Written request:
Repeat exactly the lines running from the first line of the data to the line containing "C = scene.collection", both ends included, and nothing else; drop the pictures.

————

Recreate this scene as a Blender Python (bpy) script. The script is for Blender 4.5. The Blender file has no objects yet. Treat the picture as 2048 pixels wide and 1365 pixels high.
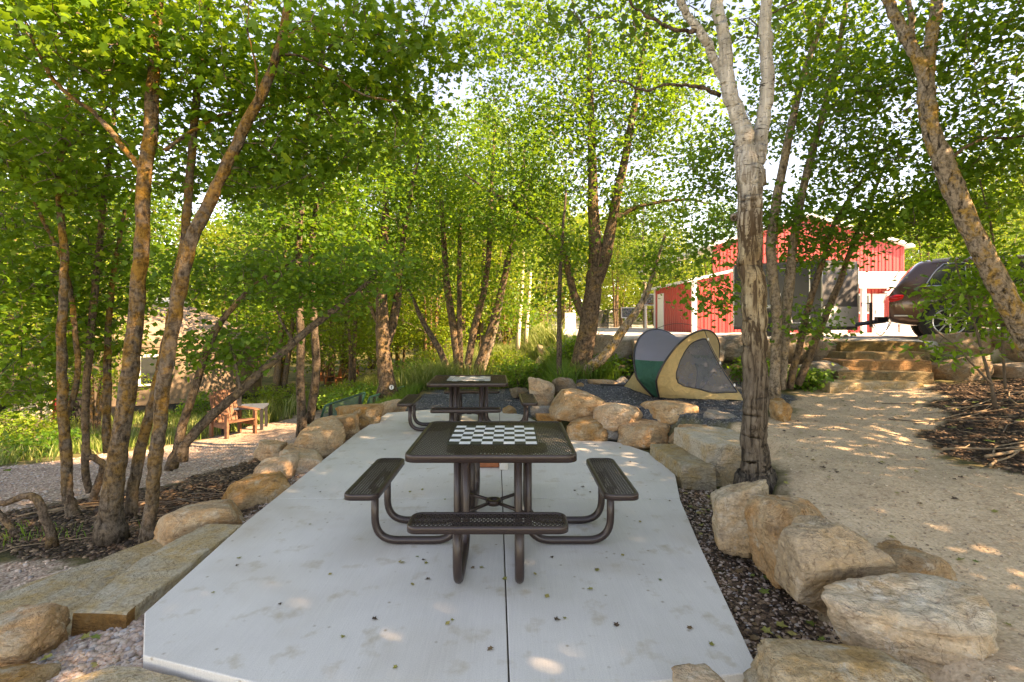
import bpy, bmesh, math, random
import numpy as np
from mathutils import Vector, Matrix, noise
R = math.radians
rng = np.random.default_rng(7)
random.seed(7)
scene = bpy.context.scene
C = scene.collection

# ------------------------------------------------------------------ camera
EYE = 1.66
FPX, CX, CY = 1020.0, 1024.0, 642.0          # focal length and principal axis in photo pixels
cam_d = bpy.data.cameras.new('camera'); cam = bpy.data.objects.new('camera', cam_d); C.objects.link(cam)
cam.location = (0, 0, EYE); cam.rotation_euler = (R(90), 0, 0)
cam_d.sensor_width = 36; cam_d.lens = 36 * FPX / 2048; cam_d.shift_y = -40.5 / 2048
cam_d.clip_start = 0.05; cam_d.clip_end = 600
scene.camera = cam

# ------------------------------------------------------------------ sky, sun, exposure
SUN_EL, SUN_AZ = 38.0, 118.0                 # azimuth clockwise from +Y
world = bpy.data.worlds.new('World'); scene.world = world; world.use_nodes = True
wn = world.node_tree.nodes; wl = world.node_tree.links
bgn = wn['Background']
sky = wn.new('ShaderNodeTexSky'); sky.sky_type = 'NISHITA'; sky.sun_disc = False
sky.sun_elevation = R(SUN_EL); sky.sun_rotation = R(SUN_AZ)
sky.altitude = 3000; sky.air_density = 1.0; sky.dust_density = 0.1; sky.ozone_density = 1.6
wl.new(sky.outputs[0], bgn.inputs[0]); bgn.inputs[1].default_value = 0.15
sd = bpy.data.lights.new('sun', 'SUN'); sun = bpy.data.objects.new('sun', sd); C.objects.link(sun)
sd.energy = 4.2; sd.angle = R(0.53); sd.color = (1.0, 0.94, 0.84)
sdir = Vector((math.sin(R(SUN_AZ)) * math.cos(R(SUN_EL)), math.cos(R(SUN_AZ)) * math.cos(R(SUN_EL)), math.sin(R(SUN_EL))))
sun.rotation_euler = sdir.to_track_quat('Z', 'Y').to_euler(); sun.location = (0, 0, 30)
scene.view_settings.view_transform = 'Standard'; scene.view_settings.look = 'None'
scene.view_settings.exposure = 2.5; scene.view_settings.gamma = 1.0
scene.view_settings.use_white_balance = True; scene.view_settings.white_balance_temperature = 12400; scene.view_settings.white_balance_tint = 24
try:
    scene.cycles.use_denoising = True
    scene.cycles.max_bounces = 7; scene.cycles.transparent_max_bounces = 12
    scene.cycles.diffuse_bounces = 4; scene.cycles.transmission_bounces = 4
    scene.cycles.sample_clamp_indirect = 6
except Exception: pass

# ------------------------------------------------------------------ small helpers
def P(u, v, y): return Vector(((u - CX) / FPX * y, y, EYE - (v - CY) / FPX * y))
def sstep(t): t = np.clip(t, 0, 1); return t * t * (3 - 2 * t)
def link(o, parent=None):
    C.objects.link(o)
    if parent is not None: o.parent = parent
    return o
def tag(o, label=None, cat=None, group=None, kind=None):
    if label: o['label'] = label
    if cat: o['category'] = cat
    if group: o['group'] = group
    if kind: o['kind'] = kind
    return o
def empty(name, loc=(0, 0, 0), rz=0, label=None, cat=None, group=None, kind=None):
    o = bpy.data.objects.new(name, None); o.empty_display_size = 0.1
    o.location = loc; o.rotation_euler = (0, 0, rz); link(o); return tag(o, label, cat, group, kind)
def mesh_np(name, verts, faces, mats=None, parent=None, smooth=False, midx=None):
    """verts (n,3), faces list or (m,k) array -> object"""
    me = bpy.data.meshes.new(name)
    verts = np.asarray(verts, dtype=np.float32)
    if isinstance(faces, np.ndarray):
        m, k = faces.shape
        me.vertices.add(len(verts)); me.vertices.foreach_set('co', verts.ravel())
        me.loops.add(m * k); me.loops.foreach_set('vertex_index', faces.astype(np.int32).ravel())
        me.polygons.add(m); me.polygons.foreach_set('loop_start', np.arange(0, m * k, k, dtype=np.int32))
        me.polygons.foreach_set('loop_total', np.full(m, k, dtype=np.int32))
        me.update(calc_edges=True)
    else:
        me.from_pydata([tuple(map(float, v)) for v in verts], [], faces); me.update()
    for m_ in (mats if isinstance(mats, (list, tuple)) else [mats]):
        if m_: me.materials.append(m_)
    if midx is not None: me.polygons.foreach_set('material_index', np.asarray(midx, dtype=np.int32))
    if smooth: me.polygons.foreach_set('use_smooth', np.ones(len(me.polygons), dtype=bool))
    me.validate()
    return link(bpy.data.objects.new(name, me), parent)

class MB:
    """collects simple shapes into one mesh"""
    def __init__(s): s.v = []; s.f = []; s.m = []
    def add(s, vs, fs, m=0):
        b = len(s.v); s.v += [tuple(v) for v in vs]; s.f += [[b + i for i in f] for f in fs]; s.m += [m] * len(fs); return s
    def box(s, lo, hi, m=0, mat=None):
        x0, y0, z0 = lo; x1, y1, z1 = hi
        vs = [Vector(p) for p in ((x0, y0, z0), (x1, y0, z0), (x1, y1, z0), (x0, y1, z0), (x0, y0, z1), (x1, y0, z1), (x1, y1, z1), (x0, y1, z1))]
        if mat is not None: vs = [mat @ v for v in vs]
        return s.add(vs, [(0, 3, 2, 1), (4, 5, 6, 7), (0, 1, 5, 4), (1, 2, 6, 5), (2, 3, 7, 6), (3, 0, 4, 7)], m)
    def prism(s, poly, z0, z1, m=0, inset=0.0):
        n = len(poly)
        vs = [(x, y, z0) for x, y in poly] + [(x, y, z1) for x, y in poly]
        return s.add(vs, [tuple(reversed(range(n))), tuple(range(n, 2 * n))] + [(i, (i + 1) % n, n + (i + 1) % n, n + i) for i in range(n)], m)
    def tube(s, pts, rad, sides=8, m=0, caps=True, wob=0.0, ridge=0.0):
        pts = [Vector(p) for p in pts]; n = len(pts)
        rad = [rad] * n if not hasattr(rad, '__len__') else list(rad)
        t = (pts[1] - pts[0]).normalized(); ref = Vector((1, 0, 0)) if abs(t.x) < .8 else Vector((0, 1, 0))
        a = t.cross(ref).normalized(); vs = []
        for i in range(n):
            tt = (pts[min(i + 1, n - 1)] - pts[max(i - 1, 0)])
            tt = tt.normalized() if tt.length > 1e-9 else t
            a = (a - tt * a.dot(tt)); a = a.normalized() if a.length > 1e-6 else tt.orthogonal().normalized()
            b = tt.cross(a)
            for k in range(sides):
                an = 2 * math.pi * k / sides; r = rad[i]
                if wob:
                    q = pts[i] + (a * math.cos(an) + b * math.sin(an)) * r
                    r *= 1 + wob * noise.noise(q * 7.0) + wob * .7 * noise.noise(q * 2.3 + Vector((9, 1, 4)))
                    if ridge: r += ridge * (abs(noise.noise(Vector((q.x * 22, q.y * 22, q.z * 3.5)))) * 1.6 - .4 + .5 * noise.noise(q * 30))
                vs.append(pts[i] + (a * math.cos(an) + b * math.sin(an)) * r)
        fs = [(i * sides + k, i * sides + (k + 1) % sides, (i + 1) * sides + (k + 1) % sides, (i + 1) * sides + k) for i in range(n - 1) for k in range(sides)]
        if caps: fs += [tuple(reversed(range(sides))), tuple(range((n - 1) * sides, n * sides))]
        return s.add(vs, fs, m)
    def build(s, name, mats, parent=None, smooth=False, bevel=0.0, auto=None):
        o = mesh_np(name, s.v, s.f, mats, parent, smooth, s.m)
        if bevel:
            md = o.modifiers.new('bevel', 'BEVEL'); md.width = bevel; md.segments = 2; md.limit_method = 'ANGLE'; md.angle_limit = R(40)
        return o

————

Result of the exercise:
Recreate this scene as a Blender Python (bpy) script. The script is for Blender 4.5. The Blender file has no objects yet. Treat the picture as 2048 pixels wide and 1365 pixels high.
import bpy, bmesh, math, random
import numpy as np
from mathutils import Vector, Matrix, noise
R = math.radians
rng = np.random.default_rng(7)
random.seed(7)
scene = bpy.context.scene
C = scene.collection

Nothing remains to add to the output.